Jumat, 28 Oktober 2016

Doctor Strange (2016)





 “Feels So Good” milik Chuck Mangione yang disetel dari ipod mengambang di ruangan. Strange memimpin jalannya operasi sambil berdebat dengan rekannya ihwal kapan lagu tersebut diproduksi. Dari kaca luar, terlihat Palmer (Rachel McAdams) yang koleganya sesama dokter sekaligus mantan pacarnya memberikan kode. Strange segera pindah ke ruangan lain untuk menangani  pasien dengan situasi yang lebih serius dan menantang.

Stephen Strange (Benedict Cumberbatch) memang seorang jenius. Ia seorang neurosurgeon alias dokter bedah untuk mengatasi penyakit yang berhubungan dengan sistem syaraf dan otak yang sering masuk televisi. Otaknya brilian, tangannya terampil. Pria yang lumayan arogan dan selalu ingin jadi yang terbaik itu punya karier gemilang. Maka dari itu mudah saja baginya untuk memilih jam tangan mahal mana yang akan ia pakai malam nanti dan kemudian melesat dari apartemennya yang mewah di Manhattan dengan mobil sport miliknya.

Itulah Stephen Strange yang diperkenalkan ke penonton, sampai akhirnya ia mengalami kecelakaan yang menyebabkan tangannya setengah lumpuh. Kemudian kita tahu bagaimana terguncangnya dunia serba ideal milik Strange.

Berbagai cara ia lakukan agar dapat kembali pada kondisi semula, namun selalu gagal, sampai akhirnya ia bertemu Jonathan Pangborn yang pernah sembuh total dari cedera yang lebih parah. Strange kemudian pergi ke Kamar-Taj di Nepal setelah mendapat saran dari Pangborn dan di sana ia bertemu Mordo (Chiwetel Ejiofor), Wong (Benedict Wong), dan The Ancient One (Tilda Swinton). “I don't believe in fairytales about chakras or energy or the power of belief.” Tentu saja pengetahuan “barat” Strange menolak segala apa yang dijelaskan di sana. “You think you know how the world works. You think this material universe is all there is. What if I told you the reality you know is one of many?”.

Di sana kesadaran Strange terbuka akan ranah yang tak terlihat, rahasia astral, multiverse paralel, juga ihwal muslihat dimensi ruang dan waktu. Pada awalnya jelas ia kelojotan karena tujuannya ke sana hanyalah untuk menyebuhkan dirinya dan lalu mendapati situasi yang berbeda. “Heroes like the Avengers protect the world from physical dangers.
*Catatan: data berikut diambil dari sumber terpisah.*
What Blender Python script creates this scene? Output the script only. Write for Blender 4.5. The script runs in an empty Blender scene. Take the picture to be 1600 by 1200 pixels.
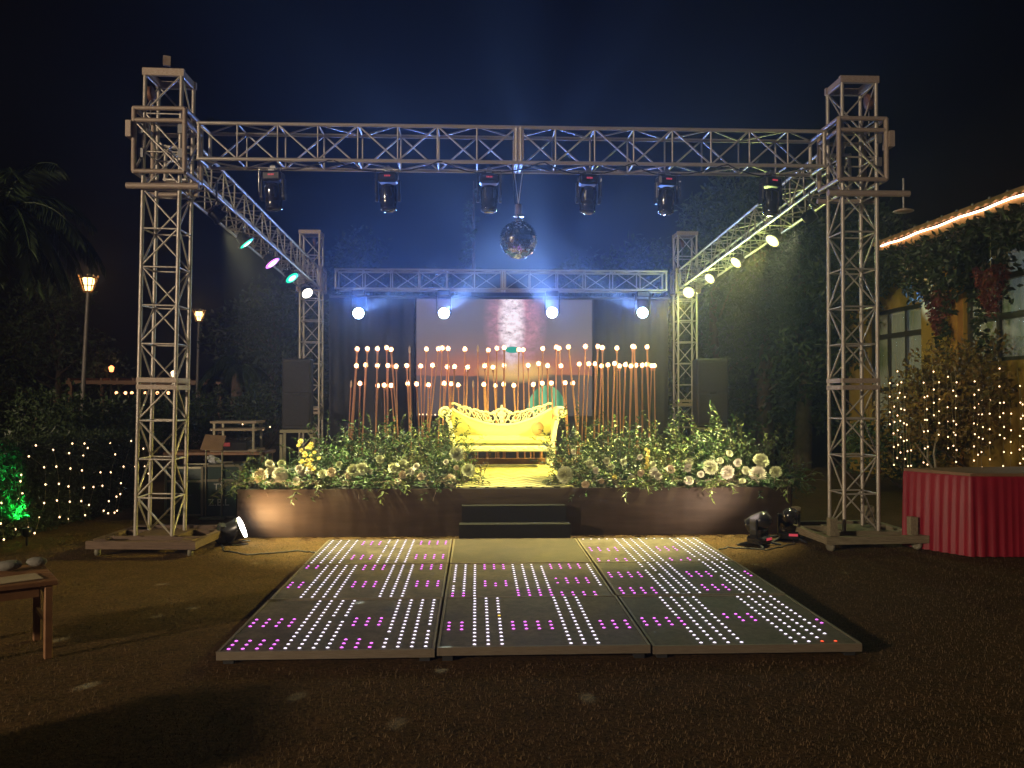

We safeguard it against more mystical threats,” Wong menjelaskan.

Tentu yang terjadi selanjutnya adalah formulasi khas Marvel tentang bagaimana kemudian khalayak harus diselamatkan. Yang menyegarkan adalah Doctor Strange tak terkesan bak-buk-bak-buk seperti Iron Man dan Captain America. Para pahlawan dan penjahat di sini menekuk ruang dan waktu, melampaui dimensi metafisik; menggunakan lingkungan sebagai senjata atau jalan kabur. Penonton akan melihat sinematografi kelas satu dengan konkretisasi visual juga pesona misterinya yang spektakuler.

Yang agak disayangkan adalah talenta Mads Mikkelsen yang tersia-siakan, yang menjadi Kaecilius, murid Ancient One yang membelot. Rachel McAdams juga kurang mendapat porsi yang lebih banyak, padahal penonton tentu ingin melihat bagaimana hubungan antara Strange dan Palmer dengan intensitas yang lebih kuat.

Selain Scott Derrickson sang sutradara—ia bersama C. Robert Cargill untuk penulisan skripnya yang sangat baik—dan Ben Davis sebagai sinematografer, yang harus diapresiasi adalah Michael Giacchino sebagai komposer dengan scoring-nya yang tak ribut tetapi juga bukan hanya sebagai iringan tempelan saja, melainkan mampu menghadirkan musik bersukma yang mampu mengiringi Strange dan yang lain berpetualang dalam hamparan penuh rahasia.